Last week, we brought you the story of how Tom Davies, the party’s membership secretary for Fareham and Gosport, wrote to The News questioning if the Tories picked Suella Fernandes as their Fareham MP candidate because of her ‘gender and ethnicity rather than her actual abilities.’

Today, Ukip councillor Patrick Bergin has come under fire for posting jokes on his Facebook page which he accepts ‘might be deemed offensive in one way or another.’

The topics of the jokes range from gays and lesbians, to Muslims, internet grooming and the ethnic mix in Bradford.

As Cllr Bergin rightly points out, the posts were made on a personal website rather than any official capacity in his role as a Gosport councillor.

It should also be noted that some of what he put up could be perceived as harmless fun, not a lot different to what you may hear in workplaces up and down the country on a daily basis or on any TV comedy panel show.
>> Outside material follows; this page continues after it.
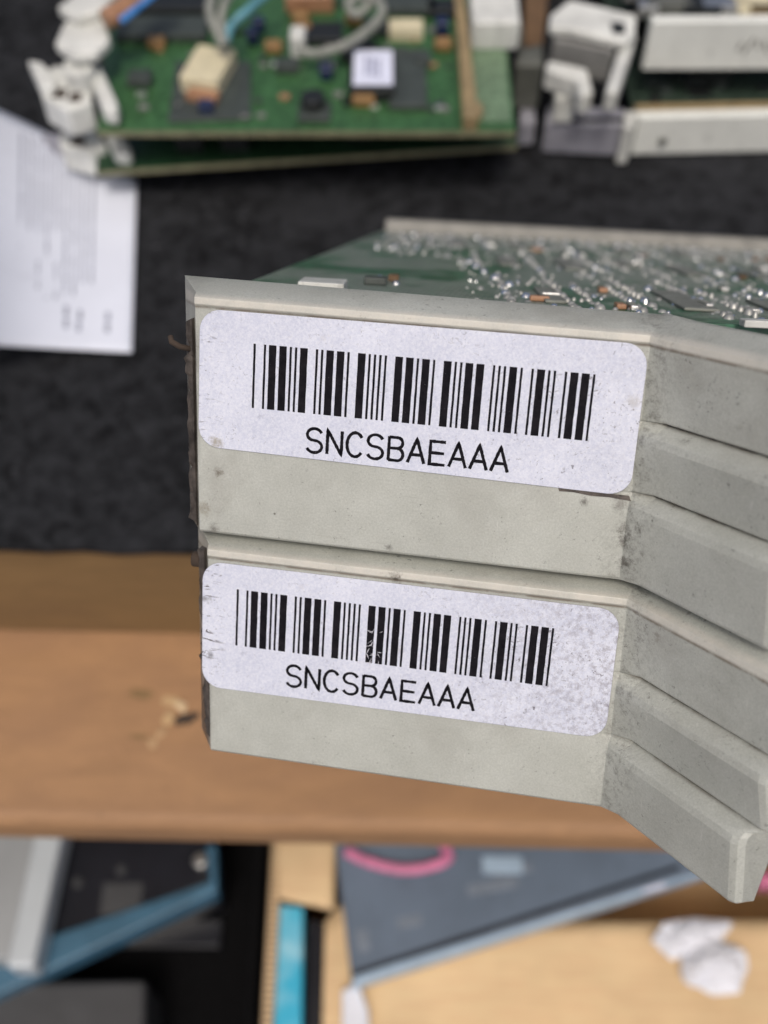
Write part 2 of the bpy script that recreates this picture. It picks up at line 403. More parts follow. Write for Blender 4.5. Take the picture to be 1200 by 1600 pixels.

But here is the problem. While Cllr Bergin may not have posted any of the jokes on to his political account, they were there for anyone to see on his public Facebook site.

And in his role as a public servant, more care should be taken to ensure he is not offending anyone he is meant to be serving.

In a defiant response to his critics, Cllr Bergin says: ‘It is my personal page. If you do not like what I do, then do not look. You have that right, too.’

He may well be correct. But without a bit more thought over who he may be upsetting, Cllr Bergin may just see residents in his ward exercising their rights to have their say should he decide to stand for re-election.